[Scenes as source code]
============
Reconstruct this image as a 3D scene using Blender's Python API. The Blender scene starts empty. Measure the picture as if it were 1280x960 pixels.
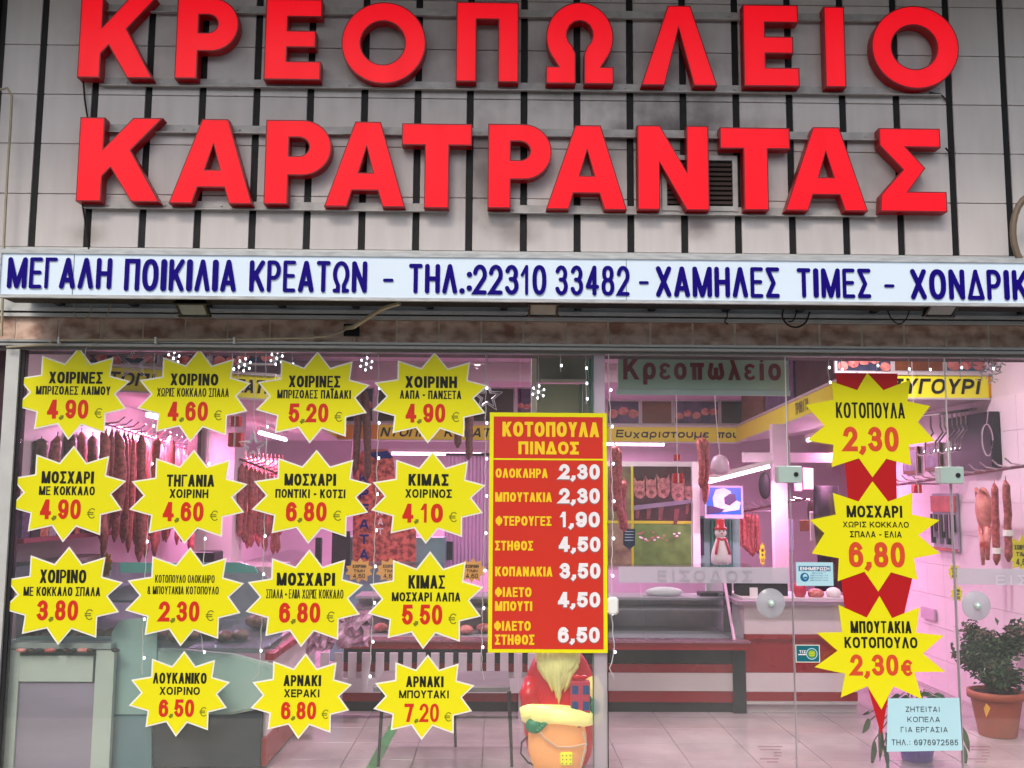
import bpy, math, random
from mathutils import Vector, Matrix, Euler
from mathutils.geometry import tessellate_polygon
random.seed(7)
R=math.radians
sc=bpy.context.scene
COL=sc.collection
# ---------------------------------------------------------------- camera
cam=bpy.data.objects.new('camera',bpy.data.cameras.new('camera')); COL.objects.link(cam); sc.camera=cam
FPX=1240.0
cam.data.sensor_width=36; cam.data.lens=FPX/1280*36; cam.data.clip_end=500; cam.data.clip_start=.05
CAM=Vector((0,-5.9,1.6)); cam.location=CAM
YAW,PITCH,ROLL=-.8,6.5,.36
RM=Matrix.Rotation(R(YAW),3,'Z')@Matrix.Rotation(R(90+PITCH),3,'X')@Matrix.Rotation(R(ROLL),3,'Z')
cam.rotation_euler=RM.to_euler()
def ray(u,v): return RM@Vector(((u-640)/FPX,-(v-480)/FPX,-1))
def P(u,v,Y):
    d=ray(u,v); return CAM+d*((Y-CAM.y)/d.y)
def PX(u,v,X):
    d=ray(u,v); return CAM+d*((X-CAM.x)/d.x)
def PZ(u,v,Z):
    d=ray(u,v); return CAM+d*((Z-CAM.z)/d.z)
# ---------------------------------------------------------------- daylight: overcast street
SUN_EL,SUN_ROT=50,200
w=bpy.data.worlds.new('World'); sc.world=w; w.use_nodes=True
nt=w.node_tree; bg=nt.nodes['Background']; sky=nt.nodes.new('ShaderNodeTexSky')
sky.sky_type='NISHITA'; sky.sun_disc=False; sky.sun_elevation=R(SUN_EL); sky.sun_rotation=R(SUN_ROT)
sky.air_density=1.3; sky.dust_density=3.5; sky.ozone_density=1.0
nt.links.new(sky.outputs[0],bg.inputs[0]); bg.inputs[1].default_value=.15
sl=bpy.data.lights.new('sun','SUN'); sl.energy=1.25; sl.angle=R(20); sl.color=(1,.96,.92)
so=bpy.data.objects.new('sun',sl); COL.objects.link(so)
az=R(SUN_ROT); sd=Vector((math.sin(az)*math.cos(R(SUN_EL)),math.cos(az)*math.cos(R(SUN_EL)),math.sin(R(SUN_EL))))
so.rotation_euler=(-sd).to_track_quat('-Z','Y').to_euler()
so.location=(0,-10,14)
sc.view_settings.view_transform='Standard'; sc.view_settings.look='None'; sc.view_settings.exposure=.5; sc.view_settings.gamma=1
sc.cycles.max_bounces=8; sc.cycles.transparent_max_bounces=24; sc.cycles.caustics_reflective=False; sc.cycles.caustics_refractive=False
sc.cycles.use_denoising=True; sc.cycles.sample_clamp_indirect=4
# ---------------------------------------------------------------- materials
def lin(c):
    return tuple(((x/255)/12.92 if x/255<=.04045 else ((x/255+.055)/1.055)**2.4) for x in c)
MATS={}
def mat(name,col,rough=.55,metal=0,noise=.08,scale=6,bump=0,emit=None,es=0,spec=.4,obj=0,col2=None,thr=None,detail=5,stretch=None,coat=0):
    if name in MATS: return MATS[name]
    m=bpy.data.materials.new(name); m.use_nodes=True; n=m.node_tree.nodes; l=m.node_tree.links
    b=n['Principled BSDF']; c=lin(col)
    b.inputs['Roughness'].default_value=rough; b.inputs['Metallic'].default_value=metal
    b.inputs['Specular IOR Level'].default_value=spec; b.inputs['Coat Weight'].default_value=coat
    b.inputs['Base Color'].default_value=(*c,1)
    if noise or col2:
        g=n.new('ShaderNodeNewGeometry'); src=g.outputs['Position']
        if stretch:
            vm=n.new('ShaderNodeVectorMath'); vm.operation='MULTIPLY'; vm.inputs[1].default_value=stretch
            l.new(src,vm.inputs[0]); src=vm.outputs[0]
        t=n.new('ShaderNodeTexNoise'); t.inputs['Scale'].default_value=scale; t.inputs['Detail'].default_value=detail
        l.new(src,t.inputs['Vector'])
        r=n.new('ShaderNodeValToRGB'); l.new(t.outputs['Fac'],r.inputs[0])
        lo,hi=thr or (.3,.7)
        r.color_ramp.elements[0].position=lo; r.color_ramp.elements[1].position=hi
        c2=lin(col2) if col2 else tuple(x*(1-noise*2) for x in c)
        r.color_ramp.elements[0].color=(*c2,1)
        r.color_ramp.elements[1].color=(*c,1)
        out=r.outputs[0]
        if obj:
            oi=n.new('ShaderNodeObjectInfo'); mr=n.new('ShaderNodeMapRange'); mr.inputs['To Min'].default_value=1-obj; mr.inputs['To Max'].default_value=1
            l.new(oi.outputs['Random'],mr.inputs['Value'])
            mx=n.new('ShaderNodeVectorMath'); mx.operation='SCALE'; l.new(out,mx.inputs[0]); l.new(mr.outputs[0],mx.inputs['Scale']); out=mx.outputs[0]
        l.new(out,b.inputs['Base Color'])
        if bump:
            bp=n.new('ShaderNodeBump'); bp.inputs['Strength'].default_value=bump; bp.inputs['Distance'].default_value=.01
            l.new(t.outputs['Fac'],bp.inputs['Height']); l.new(bp.outputs[0],b.inputs['Normal'])
        mr2=n.new('ShaderNodeMapRange'); mr2.inputs['To Min'].default_value=min(1,rough+.1); mr2.inputs['To Max'].default_value=max(.02,rough-.08)
        l.new(t.outputs['Fac'],mr2.inputs['Value']); l.new(mr2.outputs[0],b.inputs['Roughness'])
    if emit:
        b.inputs['Emission Color'].default_value=(*lin(emit),1); b.inputs['Emission Strength'].default_value=es
    MATS[name]=m; return m
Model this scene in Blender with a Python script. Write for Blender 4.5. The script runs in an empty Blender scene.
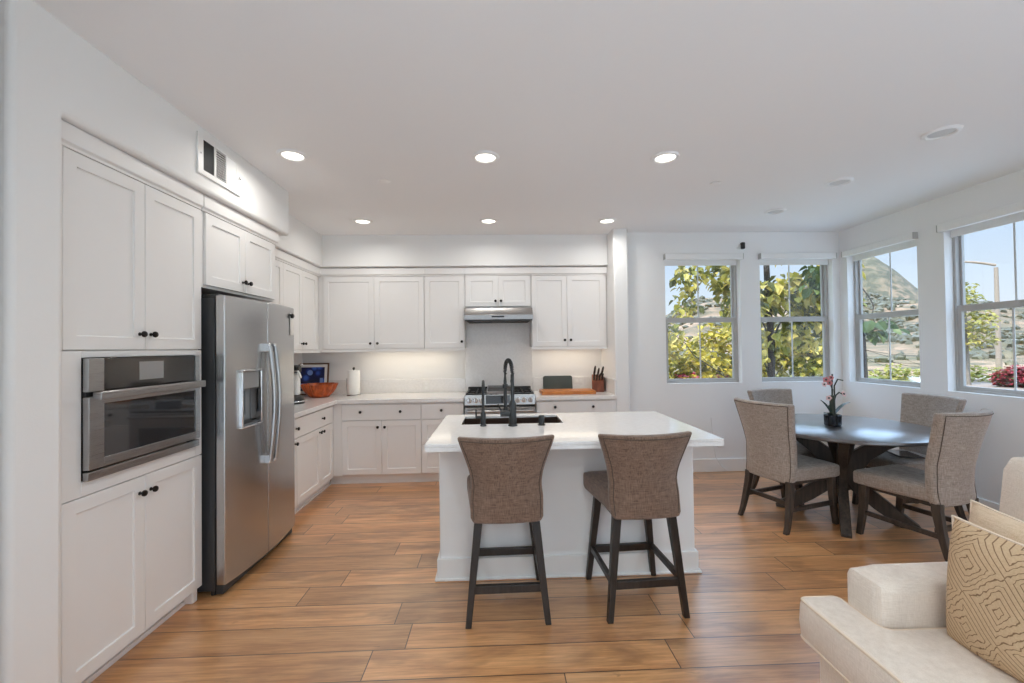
import bpy, bmesh, math, random
from mathutils import Vector, Matrix, noise
R = math.radians
random.seed(7)
sc = bpy.context.scene
C = sc.collection

# ------------------------------------------------------------------ camera, sky, sun, exposure
cam_d = bpy.data.cameras.new('camera')
cam = bpy.data.objects.new('camera', cam_d); C.objects.link(cam)
cam_d.sensor_width = 36.0
cam_d.lens = 425.6 / 1024 * 36
cam_d.clip_start = 0.02; cam_d.clip_end = 3000
yaw, pitch, roll = .036, .0146, .013
F = Vector((math.sin(yaw)*math.cos(pitch), math.cos(yaw)*math.cos(pitch), math.sin(pitch)))
R0 = Vector((math.cos(yaw), -math.sin(yaw), 0)); U0 = R0.cross(F)
Rv = R0*math.cos(roll) - U0*math.sin(roll); Uv = R0*math.sin(roll) + U0*math.cos(roll)
cam.matrix_world = Matrix(((Rv.x, Uv.x, -F.x, 0), (Rv.y, Uv.y, -F.y, 0), (Rv.z, Uv.z, -F.z, 1.4455), (0, 0, 0, 1)))
sc.camera = cam

SKY_STRENGTH = 1.0
SUN_STRENGTH = 6.0
CAN_POWER = 4.4
FILL_CAN_POWER = 14.0
LED_POWER = .9

w = bpy.data.worlds.new('sky'); sc.world = w; w.use_nodes = True
nt = w.node_tree; nt.nodes.clear()
tc = nt.nodes.new('ShaderNodeTexCoord'); sp = nt.nodes.new('ShaderNodeSeparateXYZ')
cr = nt.nodes.new('ShaderNodeValToRGB'); bg = nt.nodes.new('ShaderNodeBackground'); wo = nt.nodes.new('ShaderNodeOutputWorld')
cr.color_ramp.elements[0].position = 0.0; cr.color_ramp.elements[0].color = (.92, .97, 1.05, 1)
cr.color_ramp.elements[1].position = 1.0; cr.color_ramp.elements[1].color = (2.6, 3.6, 5.0, 1)
for p_, c_ in ((.10, (.80, .93, 1.08)), (.27, (.56, .78, 1.10)), (.38, (2.5, 3.5, 4.9))):
    e = cr.color_ramp.elements.new(p_); e.color = (*c_, 1)
nt.links.new(tc.outputs['Generated'], sp.inputs[0]); nt.links.new(sp.outputs['Z'], cr.inputs[0])
nt.links.new(cr.outputs[0], bg.inputs[0]); nt.links.new(bg.outputs[0], wo.inputs[0])
bg.inputs[1].default_value = SKY_STRENGTH

sun_d = bpy.data.lights.new('sun', 'SUN'); sun = bpy.data.objects.new('sun', sun_d); C.objects.link(sun)
sun_d.energy = SUN_STRENGTH; sun_d.angle = R(.6); sun_d.color = (1, .92, .78)
sun.rotation_euler = Vector((.62, .30, -.74)).to_track_quat('-Z', 'Y').to_euler()

sc.view_settings.view_transform = 'Standard'; sc.view_settings.look = 'None'
sc.view_settings.gamma = 1; sc.view_settings.use_curve_mapping = False
sc.view_settings.exposure = 0.0
sc.cycles.use_denoising = True
sc.cycles.max_bounces = 12; sc.cycles.diffuse_bounces = 10; sc.cycles.transparent_max_bounces = 24
sc.cycles.caustics_reflective = False; sc.cycles.caustics_refractive = False
sc.cycles.sample_clamp_indirect = 6.0

# ------------------------------------------------------------------ materials
class NT:
    def __init__(s, name):
        s.m = bpy.data.materials.new(name); s.m.use_nodes = True
        s.t = s.m.node_tree; s.t.nodes.clear()
        s.out = s.t.nodes.new('ShaderNodeOutputMaterial'); s.b = s.n('ShaderNodeBsdfPrincipled')
        s.l(s.b.outputs[0], s.out.inputs[0])
    def n(s, k, **kw):
        d = s.t.nodes.new(k)
        for a, v in kw.items():
            if a.startswith('i_'):
                d.inputs[a[2:].replace('_', ' ')].default_value = v
            else: setattr(d, a, v)
        return d
    def l(s, a, b): s.t.links.new(a, b)
    def set(s, **kw):
        for k, v in kw.items(): s.b.inputs[k.replace('_', ' ')].default_value = v
    def coords(s, scale=(1, 1, 1), kind='Object'):
        t = s.n('ShaderNodeTexCoord'); m = s.n('ShaderNodeMapping'); m.inputs['Scale'].default_value = scale
        s.l(t.outputs[kind], m.inputs[0]); return m.outputs[0]
    def noise(s, vec, scale=5, detail=3, rough=.5):
        d = s.n('ShaderNodeTexNoise'); d.inputs['Scale'].default_value = scale; d.inputs['Detail'].default_value = detail
        d.inputs['Roughness'].default_value = rough
        if vec is not None: s.l(vec, d.inputs['Vector'])
        return d.outputs[0]
    def ramp(s, fac, stops):
        d = s.n('ShaderNodeValToRGB'); el = d.color_ramp.elements
        while len(el) < len(stops): el.new(.5)
        for k, (p, c) in enumerate(stops): el[k].position = p; el[k].color = (*c, 1)
        s.l(fac, d.inputs[0]); return d.outputs[0]
    def mix(s, fac, a, b, mode='MIX'):
        d = s.n('ShaderNodeMix', data_type='RGBA', blend_type=mode)
        if isinstance(fac, (int, float)): d.inputs[0].default_value = fac
        else: s.l(fac, d.inputs[0])
        for q, k in ((a, 6), (b, 7)):
            if isinstance(q, tuple): d.inputs[k].default_value = (*q, 1)
            else: s.l(q, d.inputs[k])
        return d.outputs[2]
    def math(s, op, a, b=0.0):
        d = s.n('ShaderNodeMath', operation=op)
        for q, k in ((a, 0), (b, 1)):
            if isinstance(q, (int, float)): d.inputs[k].default_value = q
            else: s.l(q, d.inputs[k])
        return d.outputs[0]
    def bump(s, h, strength=.2, dist=.01):
        d = s.n('ShaderNodeBump'); d.inputs['Strength'].default_value = strength; d.inputs['Distance'].default_value = dist
        s.l(h, d.inputs['Height']); s.l(d.outputs[0], s.b.inputs['Normal'])
    def color(s, c):
        if isinstance(c, tuple): s.b.inputs['Base Color'].default_value = (*c, 1)
        else: s.l(c, s.b.inputs['Base Color'])

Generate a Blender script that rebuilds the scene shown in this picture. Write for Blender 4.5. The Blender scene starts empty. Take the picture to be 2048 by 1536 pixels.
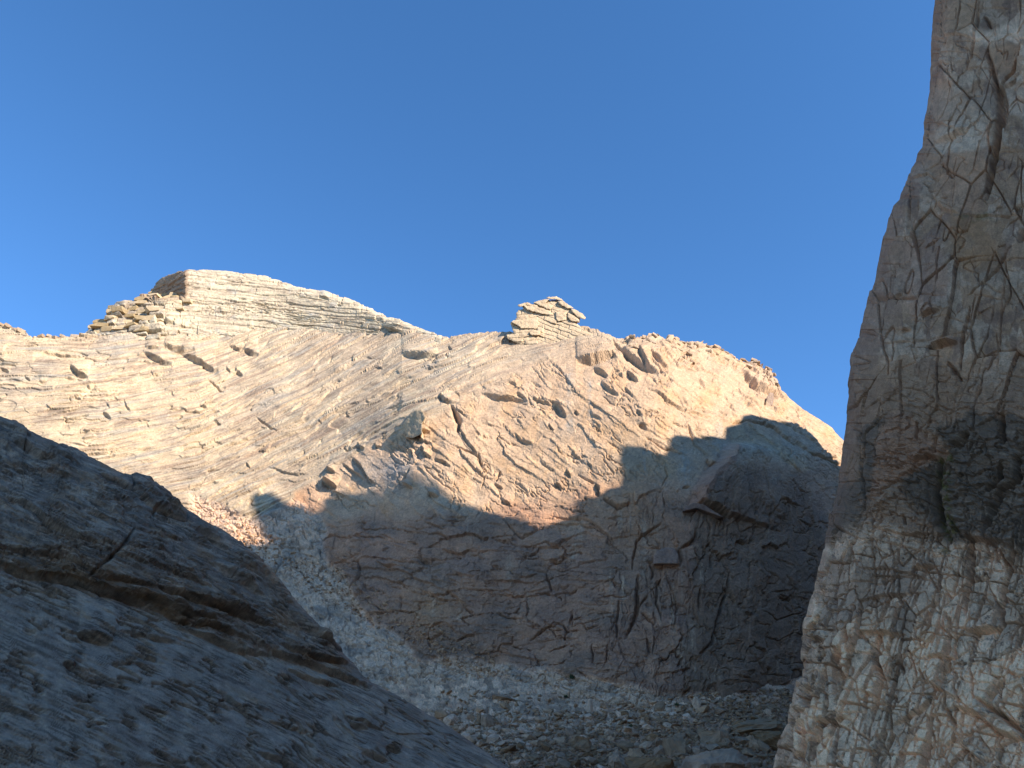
import bpy, bmesh, math, random, time
import numpy as np
from mathutils import Vector, Matrix
T0 = time.time()
F32 = np.float32
sc = bpy.context.scene
COL = sc.collection

# ------------------------------------------------------------------ camera, sky, sun, exposure
PITCH = math.radians(30.0)
HFOV = math.radians(65.0)
FPX = 1024.0 / math.tan(HFOV / 2)          # focal length in pixels of the 2048 wide photograph
cam_d = bpy.data.cameras.new("camera"); cam = bpy.data.objects.new("camera", cam_d); COL.objects.link(cam)
cam_d.sensor_fit = 'HORIZONTAL'; cam_d.angle = HFOV; cam_d.clip_start = 0.1; cam_d.clip_end = 20000
cam.location = (0, 0, 0); cam.rotation_euler = (math.radians(90) + PITCH, 0, 0)
sc.camera = cam

SUN_EL = math.radians(30.0)
SUN_AZ = math.radians(50.0)                 # to the right of straight behind the camera
SUN = np.array([math.sin(SUN_AZ) * math.cos(SUN_EL), -math.cos(SUN_AZ) * math.cos(SUN_EL), math.sin(SUN_EL)])
w = bpy.data.worlds.new("World"); sc.world = w; w.use_nodes = True
nt = w.node_tree; nt.nodes.clear()
sky = nt.nodes.new("ShaderNodeTexSky"); sky.sky_type = 'NISHITA'; sky.sun_disc = False
sky.sun_elevation = SUN_EL; sky.sun_rotation = math.atan2(SUN[0], SUN[1])
sky.altitude = 3800; sky.air_density = 0.92; sky.dust_density = 0.0; sky.ozone_density = 1.4
hs = nt.nodes.new("ShaderNodeHueSaturation"); hs.inputs['Hue'].default_value = 0.499; hs.inputs['Saturation'].default_value = 1.22
bg = nt.nodes.new("ShaderNodeBackground"); bg.inputs['Strength'].default_value = 0.15
wo = nt.nodes.new("ShaderNodeOutputWorld")
nt.links.new(sky.outputs[0], hs.inputs['Color']); nt.links.new(hs.outputs[0], bg.inputs[0]); nt.links.new(bg.outputs[0], wo.inputs[0])
sun_d = bpy.data.lights.new("sun", 'SUN'); sun = bpy.data.objects.new("sun", sun_d); COL.objects.link(sun)
sun_d.energy = 3.7; sun_d.angle = math.radians(0.35); sun_d.color = (1.0, 0.885, 0.75)
sun.rotation_euler = Vector(SUN).to_track_quat('Z', 'Y').to_euler()
sc.view_settings.view_transform = 'Standard'; sc.view_settings.look = 'None'
sc.view_settings.exposure = 1.32; sc.view_settings.gamma = 1.0; sc.view_settings.use_curve_mapping = False
sc.render.engine = 'CYCLES'
sc.cycles.use_denoising = True; sc.cycles.max_bounces = 6; sc.cycles.diffuse_bounces = 4

# ------------------------------------------------------------------ directions, depths
cP, sP = math.cos(PITCH), math.sin(PITCH)
def ray(px, py):
    """direction of a photograph pixel, scaled so that its y (forward, level) part is 1"""
    dx = np.asarray(px, dtype=np.float64) - 1024.0; dy = np.asarray(py, dtype=np.float64) - 768.0
    y = FPX * cP + dy * sP; z = FPX * sP - dy * cP
    return dx / y, z / y
def pt(px, py, Y):
    a, t = ray(px, py)
    return np.stack([a * Y, np.broadcast_to(Y, np.shape(a)), t * Y], axis=-1)
def proj(p):
    p = np.asarray(p); f = p[..., 1] * cP + p[..., 2] * sP; u = -p[..., 1] * sP + p[..., 2] * cP
    return 1024 + FPX * p[..., 0] / f, 768 - FPX * u / f
def slope_chain(px, py0, Y0, segs):
    """(px, py, Y) samples of a section that climbs with the given slopes: segs = [(py, degrees), ...]"""
    out = [(px, py0, Y0)]; t0 = ray(px, py0)[1]; Y = Y0
    for py, deg in segs:
        m = math.tan(math.radians(deg)); t1 = ray(px, py)[1]
        Y = Y * (m - t0) / (m - t1); t0 = t1; out.append((px, py, Y))
    return out
class Depth:
    """smooth surface depth through scattered samples (thin plate spline)"""
    def __init__(s, pts, lam=0.0):
        p = np.array(pts, dtype=np.float64); s.c = p[:, :2] / 500.0; n = len(p)
        A = np.zeros((n + 3, n + 3)); A[:n, :n] = s.k(s.c, s.c) + lam * np.eye(n)
        A[:n, n] = 1; A[:n, n + 1:] = s.c; A[n, :n] = 1; A[n + 1:, :n] = s.c.T
        s.w = np.linalg.solve(A, np.concatenate([p[:, 2], np.zeros(3)]))
    @staticmethod
    def k(a, b):
        d2 = ((a[:, None, :] - b[None, :, :]) ** 2).sum(-1) + 1e-12
        return 0.5 * d2 * np.log(d2)
    def __call__(s, px, py):
        px = np.asarray(px, dtype=np.float64); py = np.broadcast_to(np.asarray(py, dtype=np.float64), px.shape)
        shp = px.shape; q = np.stack([px.ravel(), py.ravel()], 1) / 500.0; out = np.empty(len(q))
        for i in range(0, len(q), 100000):
            b = q[i:i + 100000]; out[i:i + 100000] = s.k(b, s.c) @ s.w[:-3] + s.w[-3] + b @ s.w[-2:]
        return out.reshape(shp)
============
Task goal —
Look above for the line with "Generate a Blender" and the line with "COL = sc.collection", then copy exactly the lines from the first through the second, both kept, with no pictures.

Response for this exercise —
Generate a Blender script that rebuilds the scene shown in this picture. Write for Blender 4.5. The Blender scene starts empty. Take the picture to be 2048 by 1536 pixels.
import bpy, bmesh, math, random, time
import numpy as np
from mathutils import Vector, Matrix
T0 = time.time()
F32 = np.float32
sc = bpy.context.scene
COL = sc.collection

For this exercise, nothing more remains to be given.